Collins was the straight man, Morris the rude goon. On-stage Collins had to save Morris from his own antics, off-stage we learn that when Collins stepped in, it was with scripted lines Morris wrote. Their relationship is one co-dependency built atop another: Morris needed that debonair reserve Collins provided – in his own words, Collins’ affection for him on-stage gave the audience permission to like him, too.

See, Morris is writing his own tell-all, and O’Connor keeps getting sample chapters slipped to her by various means. And then she bumps into Morris on an airplane, and from there I should only say that to be compromised by one of your investigative targets is one thing, but to paraphrase Oscar Wilde, to do so with two seems like carelessness.

There is a great deal of sex in the movie, which is important because it is important to the characters. When Firth and Bacon are together on-screen, the ritzy grandeur of the nightclub 50’s all around them, the complex possibilities of the movie are briefly visible. Their act is convincing enough to take on the road. But we keep returning to O’Connor, behaving in one inexplicable way after another, and then Egoyan (so masterfully delicate with The Sweet Hereafter, almost all thumbs here) ladles on more overwrought music and dull narration like so much gravy.
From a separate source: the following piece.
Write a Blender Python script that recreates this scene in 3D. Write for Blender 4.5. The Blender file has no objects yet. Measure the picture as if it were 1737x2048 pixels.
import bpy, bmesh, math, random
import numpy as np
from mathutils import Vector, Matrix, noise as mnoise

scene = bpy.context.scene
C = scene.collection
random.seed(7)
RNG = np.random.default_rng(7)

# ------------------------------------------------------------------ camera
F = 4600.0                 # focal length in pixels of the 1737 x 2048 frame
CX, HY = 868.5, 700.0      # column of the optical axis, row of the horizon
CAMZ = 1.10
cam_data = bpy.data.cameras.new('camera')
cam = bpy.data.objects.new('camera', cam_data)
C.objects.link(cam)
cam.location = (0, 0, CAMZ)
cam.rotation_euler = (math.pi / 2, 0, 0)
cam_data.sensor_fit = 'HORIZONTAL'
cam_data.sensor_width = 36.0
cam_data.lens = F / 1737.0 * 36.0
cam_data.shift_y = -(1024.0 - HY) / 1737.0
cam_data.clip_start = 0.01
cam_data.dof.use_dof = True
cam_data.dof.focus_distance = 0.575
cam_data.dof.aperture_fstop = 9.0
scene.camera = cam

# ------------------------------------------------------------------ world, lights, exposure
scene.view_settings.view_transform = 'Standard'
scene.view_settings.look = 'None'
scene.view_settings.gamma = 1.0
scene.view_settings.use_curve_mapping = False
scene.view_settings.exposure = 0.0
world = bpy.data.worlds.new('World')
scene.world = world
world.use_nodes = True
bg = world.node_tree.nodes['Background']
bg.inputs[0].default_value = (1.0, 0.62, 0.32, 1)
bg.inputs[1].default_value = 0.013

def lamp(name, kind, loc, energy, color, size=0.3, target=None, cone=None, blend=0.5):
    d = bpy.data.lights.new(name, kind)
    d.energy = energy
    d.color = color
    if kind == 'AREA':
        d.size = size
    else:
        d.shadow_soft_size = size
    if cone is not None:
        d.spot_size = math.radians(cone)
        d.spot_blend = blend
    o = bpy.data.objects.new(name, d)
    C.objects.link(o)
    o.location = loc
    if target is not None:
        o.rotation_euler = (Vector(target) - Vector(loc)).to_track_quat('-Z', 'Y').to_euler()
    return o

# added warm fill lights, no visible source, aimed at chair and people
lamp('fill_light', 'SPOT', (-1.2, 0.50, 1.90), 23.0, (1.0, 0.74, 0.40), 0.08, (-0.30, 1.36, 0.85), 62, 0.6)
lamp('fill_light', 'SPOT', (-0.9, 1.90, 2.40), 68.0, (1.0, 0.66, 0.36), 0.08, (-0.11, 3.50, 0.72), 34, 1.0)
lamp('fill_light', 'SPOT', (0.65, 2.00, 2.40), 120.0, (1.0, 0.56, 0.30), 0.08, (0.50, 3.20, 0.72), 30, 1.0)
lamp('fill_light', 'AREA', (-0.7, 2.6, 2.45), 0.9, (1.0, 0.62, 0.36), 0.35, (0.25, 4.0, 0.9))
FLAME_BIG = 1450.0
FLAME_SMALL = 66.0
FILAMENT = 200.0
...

There’s moments, beautiful moments. A mother (Kathryn Winslow) making a speech about a tree. The way a mobster (Maury Chaykin) wheezes “You like lobster?” Maureen O’Flaherty resting her head on a pillow and, eyes half-closed with sleep, stating her terms. They keep sliding out of view, just another shuffled angle in a movie that never decides how best to approach its subject but treats every attempt with equal pomp. In the end it’s closer to laughable than devastating, and a real shame for the talent assembled. I left thinking that Collins & Morris, and the mysterious Maureen, had the makings of a crackerjack movie, and that the perfect actors were already in place to play them. Too bad you tend to get only one shot at these things.